Par amour des humains... et des volatiles
« Le chocolat est très chaud. Maman me regarde, elle sourit et demande : —Tuteréjouis?
— Oui, mais j’ai sommeil.
— Il est tôt. Le jour n’est pas encore levé. »
Qu’à cela ne tienne, Mathias se prépare à vivre une expérience nouvelle en accompagnant le voisin à son travail.
«Dans la voiture de Jonas, il y a de la musique et de la chaleur. On roule vite, nos phares déchirent la nuit, on dirait qu’on s’enfuit.

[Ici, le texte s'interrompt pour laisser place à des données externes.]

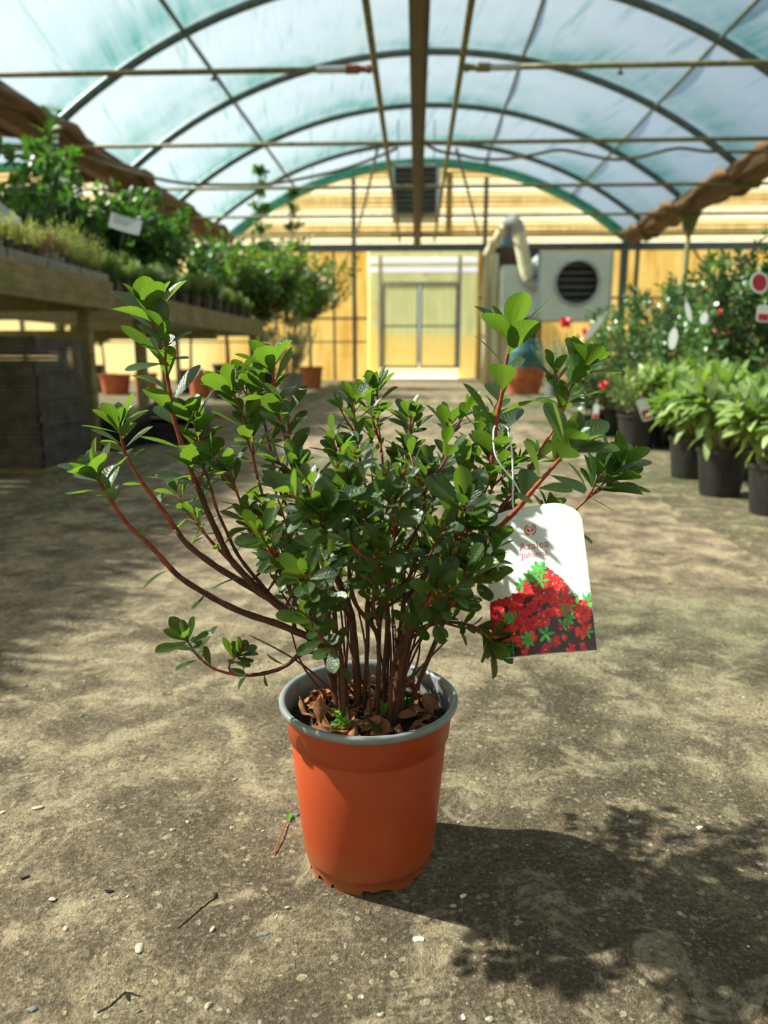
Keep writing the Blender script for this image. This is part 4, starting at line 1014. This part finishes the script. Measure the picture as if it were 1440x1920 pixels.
for px, py, lb in ((48, 1646, 'dark crumb of bark near the left edge of the path'), (404, 1680, 'black bit of bark at the upper end of the dark streak in the dirt'), (205, 1672, 'small dark chip on the path at lower left'), (240, 1870, 'long dark splinter near the bottom left corner')):
    p = gr(px, py); o = bpy.data.objects.new('bark_chip', rock(pr_, 'bark_chip', M['soil'])); COL.objects.link(o); s_ = .0055; o.scale = (s_ * 1.1, s_ * .55, s_ * .5); o.location = (p.x, p.y, .001); o.rotation_euler = (0, 0, pr_.random() * 6); tag(o, lb, 'bark chip')

for pts_, lb in (([(332, 1742), (352, 1726), (372, 1708), (392, 1692), (408, 1682)], 'dark crumbly streak in the dirt slanting up toward the orange pot'), ([(182, 1899), (205, 1888), (222, 1872), (236, 1862), (262, 1868)], 'short dark splinter of bark at the bottom left of the path')):
    cs = smoothpath([gr(a_, b_) for a_, b_ in pts_], 5); cs = [c_ + Vector((mnoise.noise(c_ * 300) * .0015, mnoise.noise(c_ * 260 + Vector((9, 0, 0))) * .0015, .0004)) for c_ in cs]
    tag(MB().tube(cs, [.0007 + .0012 * abs(mnoise.noise(c_ * 200)) for c_ in cs], 6).build('bark_sliver', M['soil']), lb, 'bark sliver')
# ================================================================== background plants
def pot_part(root, R_, H_, mat, nm='pot'):
    pt = MB().lathe([(0.001, 0), (R_ * .78, 0), (R_ * .80, .01), (R_ * .96, H_ * .90), (R_ * 1.0, H_ * .90), (R_ * 1.04, H_ * .93), (R_ * 1.04, H_), (R_ * .98, H_ + .002), (R_ * .93, H_ * .9), (R_ * .9, H_ * .85)], 32).build(nm, mat, root, smooth=False)
    MB().lathe([(R_ * .94, H_ * .86), (R_ * .5, H_ * .89), (.001, H_ * .88)], 24).build('soil', M['soil'], root)
    return pt
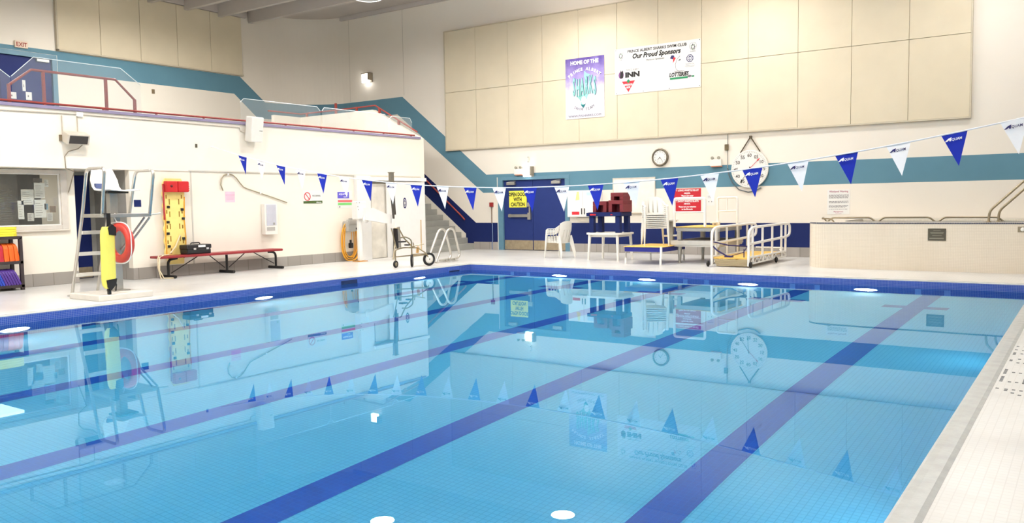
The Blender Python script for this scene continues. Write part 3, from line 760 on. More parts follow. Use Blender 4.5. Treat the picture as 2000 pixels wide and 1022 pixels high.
MB().cyl((0, -.02, .85), (0, -.02, 1.40), .014, 8).build('upper_pipe', mat('pipe_brown', (112, 84, 62), .5), fa, world=False)
MB().tube([(0, -.02, .002), (0, -.02, .22), (.025, -.02, .3), (.025, -.02, .85), (0, -.02, .86)], .014, 8).build('lower_pipe', mat('pipe_blue', (110, 130, 165), .5), fa, world=False)
ds_ = thing('door_sign', 'yellow sign reading OPEN DOOR WITH CAUTION on left door leaf', 'sign', (-2.68, YD, 1.37))
MB().box(0, -.006, 0, .68, -.001, .53).build('plate', sign_yellow, ds_, world=False)
t = MB()
for body, z in (('OPEN DOOR', .36), ('WITH', .20), ('CAUTION', .04)): t.text(body, .34, z, .165, -.009, 'CENTER', 0, .72, .006)
t.build('lettering', text_black, ds_, world=False)

# ================================================================== HOT TUB
def arcp(cx, cy, r, a0, a1, n): return [(cx + r * math.cos(a0 + (a1 - a0) * k / n), cy + r * math.sin(a0 + (a1 - a0) * k / n)) for k in range(n + 1)]
TX, TY, TZ = 7.56, 2.22, .985
outer = [(16.55, TY)] + list(reversed(arcp(TX + .5, TY + .5, .5, PI, 1.5 * PI, 10))) + [(TX, YF - .02), (16.55, YF - .02)]
outer = [(16.55, TY)] + [(TX + .5 + .5 * math.cos(-PI / 2 - PI / 2 * k / 10), TY + .5 + .5 * math.sin(-PI / 2 - PI / 2 * k / 10)) for k in range(11)] + [(TX, YF - .02), (16.55, YF - .02)]
ht = thing('hot_tub', 'raised hot tub clad in cream mosaic tile with rounded corner', 'hot tub', (TX + .5, TY + .5, 0))
m_ = MB(); n = len(outer)
for i in range(n):
    p, q = outer[i], outer[(i + 1) % n]
    m_.add([(p[0], p[1], 0), (q[0], q[1], 0), (q[0], q[1], TZ - .03), (p[0], p[1], TZ - .03)], [(0, 1, 2, 3)], 0, True)
m_.build('tiled_wall', tub_tile, ht)
m_ = MB()
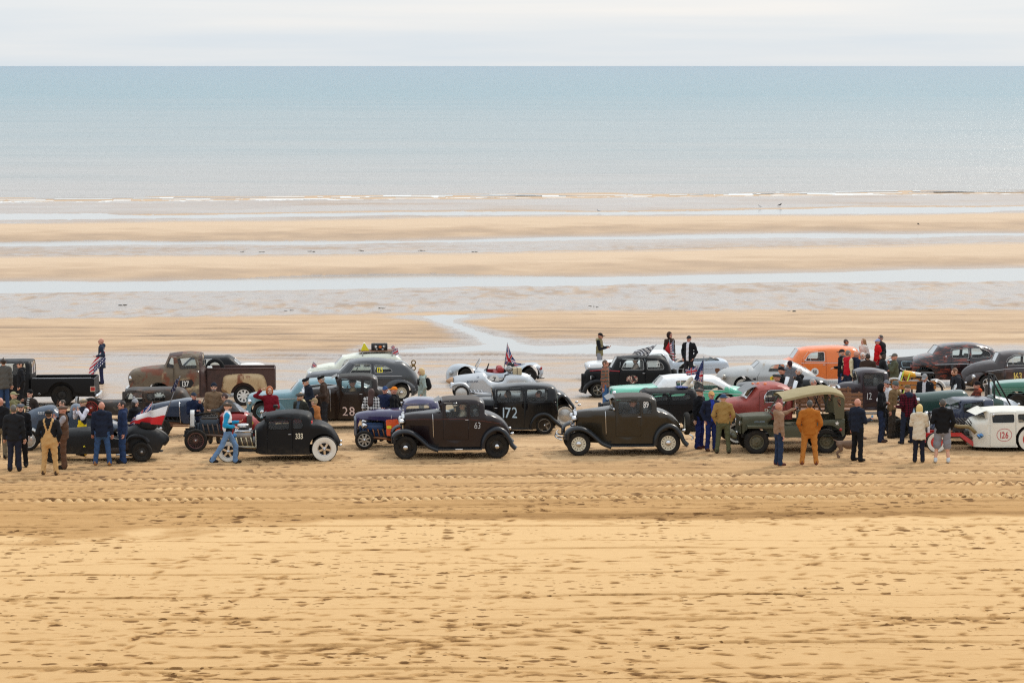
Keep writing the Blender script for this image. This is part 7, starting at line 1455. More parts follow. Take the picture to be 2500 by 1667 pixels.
person('bald man in black top and khaki trousers cut by the left edge', 1, 971, 1.76, 170, K, (110, 100, 82), skin=1, arms=('bent', 'bent'))
person('man in black jacket and dark jeans seen from behind, nearest the left edge', 33, 988, 1.86, 178, (30, 31, 34), (34, 38, 52), hair='short', hairc=(90, 86, 80), arms=('down', 'down'), hem=.84, build=1.08)
person('man in grey flat cap and long black coat facing the camera', 50, 982, 1.80, 10, K, (24, 24, 26), hat='flat', hatc=(84, 88, 94), hem=.70, coat=.02, arms=('pocket', 'down'))
person('stout man in tan dungarees and black sweater seen from behind', 119, 998, 1.80, 175, (28, 28, 30), (190, 152, 100), hat='flat', hatc=(34, 36, 38), hair='short', hairc=(70, 52, 40), arms=('pocket', 'pocket'), bib=(190, 152, 100), hem=1.0, build=1.22, shoes=(80, 60, 44), spread=.14)
person('man in brown waistcoat and checked shirt rubbing his chin', 154, 987, 1.78, -85, (84, 62, 48), (92, 66, 50), hat='flat', hatc=(96, 80, 70), arms=('pocket', 'chin'), sleeve=(150, 146, 150), hem=.86, skin=1, build=1.06)
person('person in dark jacket sitting in the grey blue racer', 152, 976, 1.55, -60, K, K, hair='short', hairc=(70, 60, 50), arms=('bent', 'bent'))
person('person in bright yellow trousers, waistcoat and white sleeves', 199, 972, 1.72, -50, (34, 36, 46), (236, 196, 30), sleeve=(214, 210, 222), hat='flat', hatc=(120, 108, 92), arms=('chin', 'chin'), hair='short', hairc=(190, 160, 110), hem=1.0, bend=-6, dy=0.7)
person('bald man in navy jacket and faded jeans seen from behind', 248, 981, 1.80, 178, (28, 36, 54), (52, 78, 116), shoes=(170, 120, 66), arms=('down', 'down'), hem=.82, build=1.12, skin=1, spread=.17, hood=(28, 36, 54))
person('man in navy jacket with sunglasses pushed up on his dark hair', 298, 979, 1.78, -70, (32, 46, 76), (38, 58, 92), hair='short', hairc=(40, 30, 28), arms=('down', 'down'), hem=.82, hood=(32, 46, 76), build=1.05, skin=1)
person('woman in black jacket and black and white bobble hat', 330, 975, 1.60, 60, K, (40, 60, 110), hat='bobble', hatc=(150, 150, 152), hair='bob', hairc=(40, 34, 30), arms=('bent', 'bent'))
person('man in navy cap and navy jacket with his hand on his chin', 473, 956, 1.75, 35, (24, 34, 58), (30, 34, 44), hat='cap', hatc=(44, 52, 66), arms=('cross', 'chin'), skin=1, hem=.85, dy=1.45)
person('man in dark beanie and beige field jacket', 522, 933, 1.82, 5, (120, 98, 76), (70, 60, 50), hat='beanie', hatc=(28, 34, 46), arms=('down', 'down'), hem=.78, coat=.01, beard=(120, 110, 104))
person('person in grey leather jacket bending over the bare engine', 578, 957, 1.80, -105, (76, 76, 76), (128, 104, 74), hair='short', hairc=(66, 44, 40), arms=('reach', 'reach'), bend=38, nod=20, dy=1.15)
person('man walking in a white, blue and black sports top and jeans', 555, 980, 1.76, 95, (18, 18, 20), (98, 128, 164), hat='flat', hatc=(76, 66, 56), sleeve=(34, 140, 186), raglan=(222, 222, 226), arms=('bent', 'phone'), walk=1., hem=.96, beard=(110, 100, 96))
person('woman with curly orange hair in a dark red coat shading her eyes', 658, 944, 1.74, 10, (116, 20, 34), (40, 40, 44), hair='curly', hairc=(176, 92, 40), arms=('head', 'phone'), hem=.72, coat=.02)
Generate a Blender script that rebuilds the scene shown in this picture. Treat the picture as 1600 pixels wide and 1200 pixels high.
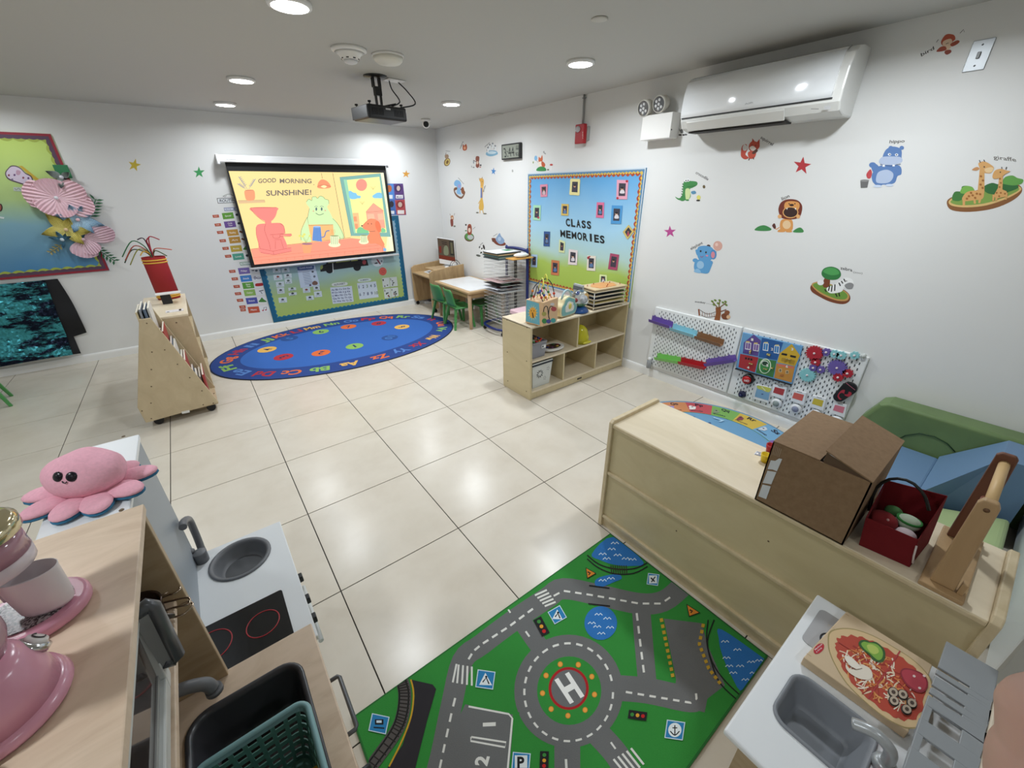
import bpy, bmesh, math, random
from math import pi, sin, cos, radians
from mathutils import Vector, Matrix, noise
for o in list(bpy.data.objects): bpy.data.objects.remove(o)
SC = bpy.context.scene
COL = SC.collection
random.seed(7)
# ---------------------------------------------------------------- camera
CAM = Vector((-3.2017, -5.9595, 1.6415))
R_R = Vector((0.7942132906547923, -0.607586369438157, -0.008003288071237458))
R_D = Vector((-0.2709507118321356, -0.3423256031185955, -0.8996659898013415))
R_F = Vector((0.5438850620348483, 0.7166951828500927, -0.43650550302689783))
FPX = 631.64
cd = bpy.data.cameras.new('camera'); cam = bpy.data.objects.new('camera', cd); COL.objects.link(cam)
cd.sensor_width = 36; cd.sensor_fit = 'HORIZONTAL'; cd.lens = 36*FPX/1600; cd.clip_start = 0.02; cd.clip_end = 60
cam.matrix_world = Matrix(((R_R.x, -R_D.x, -R_F.x, CAM.x), (R_R.y, -R_D.y, -R_F.y, CAM.y), (R_R.z, -R_D.z, -R_F.z, CAM.z), (0, 0, 0, 1)))
SC.camera = cam
# ---------------------------------------------------------------- light and exposure
SC.view_settings.view_transform = 'Standard'; SC.view_settings.look = 'None'
SC.view_settings.gamma = 1; SC.view_settings.use_curve_mapping = False
SC.view_settings.exposure = 0.12
w = bpy.data.worlds.new('world'); SC.world = w; w.use_nodes = True
w.node_tree.nodes['Background'].inputs[0].default_value = (.55, .6, .62, 1); w.node_tree.nodes['Background'].inputs[1].default_value = 0.05
H = 2.39                                   # ceiling height
LAMP_XY = [(-0.84, -0.50), (-2.555, -0.62), (-0.80, -1.86), (-2.552, -1.80), (-0.81, -3.59), (-2.555, -3.50), (-4.27, -0.55), (-4.27, -1.85), (-4.27, -3.5), (-5.95, -1.85), (-5.95, -3.5), (-0.82, -5.25), (-4.27, -5.25), (-5.95, -5.25), (-2.56, -7.0), (-4.27, -7.0)]
LAMP_W = 8.6
LF = [1.15, 1.0, 1.75, 1.15, 1.75, 1.3, .45, .45, .55, .25, .25, 1.7, 1.3, .3, .35, .4]      # brightness of each lamp
def add_lamp(x, y, power, size=0.15, col=(.89, .95, 1.0)):
    l = bpy.data.lights.new('downlight', 'AREA'); l.shape = 'DISK'; l.size = size; l.energy = power; l.color = col; l.spread = radians(165)
    o = bpy.data.objects.new('downlight_glow', l); COL.objects.link(o); o.location = (x, y, H-0.024)
    return o
for i, (x, y) in enumerate(LAMP_XY):
    add_lamp(x, y, LAMP_W*LF[i])
# ---------------------------------------------------------------- surveyed points: a ray read from the photograph, met with a known plane of the room
def ray(u, v): return R_R*((u-800)/FPX) + R_D*((v-600)/FPX) + R_F
def onz(u, v, z=0.0):
    d = ray(u, v); return CAM + d*((z-CAM.z)/d.z)
def onx(u, v, x=0.0):
    d = ray(u, v); return CAM + d*((x-CAM.x)/d.x)
def ony(u, v, y=0.0):
    d = ray(u, v); return CAM + d*((y-CAM.y)/d.y)
def onp(u, v, P, N):
    d = ray(u, v); return CAM + d*((P-CAM).dot(N)/d.dot(N))
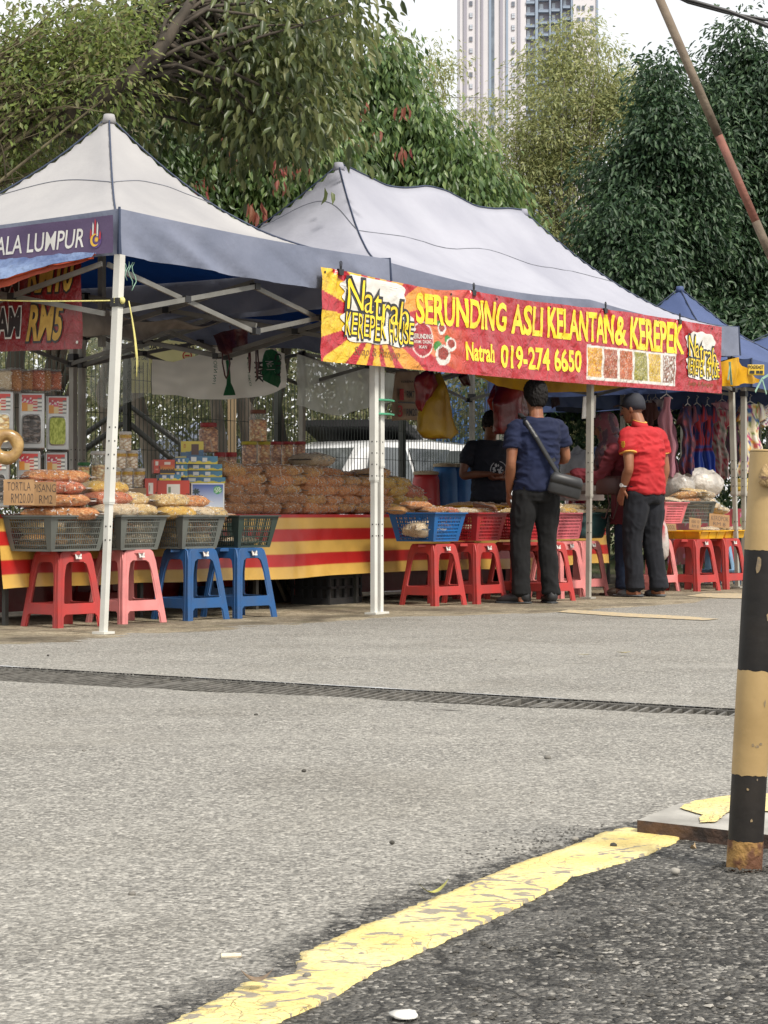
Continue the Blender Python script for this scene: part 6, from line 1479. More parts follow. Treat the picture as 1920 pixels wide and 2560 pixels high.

— Mais c’est quoi exactement ton métier ?
— C’est de faire peur aux oiseaux. — C’est pas un métier, ça.
— Si, si, tu verras. »
Dans un texte d’une infinie douceur, l’auteure suisse Sylvie Neeman explore les rouages d’un métier peu connu, mais utile à l’homme et aux oiseaux. Installé tout au bout d’une piste de décollage, sous le regard ébahi de Mathias, l’homme qui faisait peur aux oiseaux agit pour le bien des humains, mais beaucoup par amour pour les volatiles.
À l’aide d’un effaroucheur laser, il tire pour les éloigner et éviter ainsi qu’ils s’embourbent dans les réacteurs d’avion. Avec une grande sensibilité, l’auteure de La mer est ronde trace tout en délicatesse l’importance que l’homme accorde à son travail, l’attachement qu’il éprouve envers les oiseaux, mais aussi la complicité qu’il entretient avec son petit voisin, orphelin de père.
À ce texte saisissant de beauté, écrit avec finesse et intelligence, se joignent les illustrations évocatrices de Pierre Pratt. Avec ses lignes obliques, son trait franc, fait de hachures, de contrastes saisissants entre la nuit bleue et les éclats de lumière, avec ses personnages aux traits imparfaits, Pratt poétise le réel, nous l’offrant sous un angle singulier, plus grand que nature.
Ses perspectives variables invitent ainsi l’oeil à regarder là où il faut pour saisir l’instant, et plus encore pour prendre part aux scènes qui nous sont présentées. Fameux.